A historic handwritten letter by George Washington, concerning America’s first ‘international crisis’, is amongst the highlights of the upcoming RR Auctions ‘Remarkable Rarities’ sale.
The letter is dated June 5, 1782, and is the only known Washington letter in which he makes mention of the British surrender at Yorktown, the last major land battle of the American Revolutionary War.

Following the British capitulation, a series of small skirmishes and retaliations between the American and British forces raged around New York. When Captain Joseph ‘Jack’ Huddy of the New Jersey militia was captured and hung by Jersey loyalists to the King, Washington knew he had to respond in a forceful manner to prevent further incidents.

Reluctantly, he ordered that a British officer currently held as a prisoner of war be chosen at random and executed as a show of power. Unfortunately, the man chosen was Captain Charles Asgill, son of a prominent American supporter and a French mother, and the choice caused an outcry in both Britain and France.

The decision was particularly hard for Washington, who was strongly opposed to the loss of any innocent life, and he wrote to Major General Benjamin Lincoln, his Secretary of War, asking for his advice on the matter:

"Colo. Hazen’s sending an officer under the capitulation of York Town for the purpose of retaliation, has distressed me exceedingly…Will you be so good as to give me your opinion of the propriety of doing this upon Captain Asgill should we be driven to it for want of an unconditional prisoner… I write to you in exceeding great haste, but beg your sentiments may be transmitted as soon as possible (by Express) as I may be forced to a decision in the course of a few days."

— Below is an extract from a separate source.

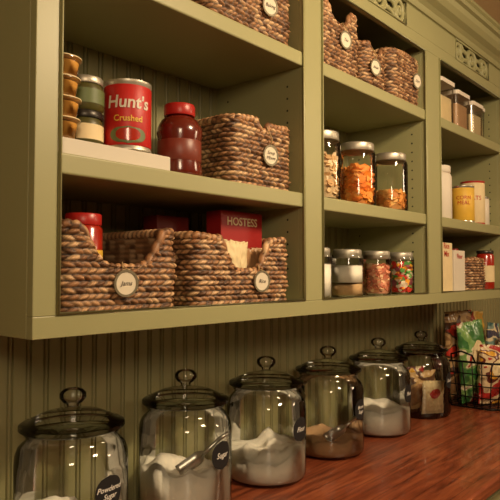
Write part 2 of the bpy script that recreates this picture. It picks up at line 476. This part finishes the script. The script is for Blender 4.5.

Washington knew the American public wanted vengeance, but he also knew France was the fledgling nation’s most valuable ally. He then received word from King Louis XVI and the Queen Marie Antoinette that they wished Asgill to be spared, and an Act of Congress on November 7, 1782 asked him "to set Captain Asgill at liberty".

Washington was relieved that the choice was made for him, Asgil escaped the hangman’s noose, and America’s first international crisis was averted. Having delayed the peace process by several months, the end of the ‘Asgill Affair’ signalled the restart of negotiations, which eventually brought about the Treaty of Paris in September 1783 and the official end of the war.

This historic letter by one of the Founding Fathers, concerning a crucial moment in early American history, will hit the auction block on September 25 with an estimated value of $100,000 – $150,000.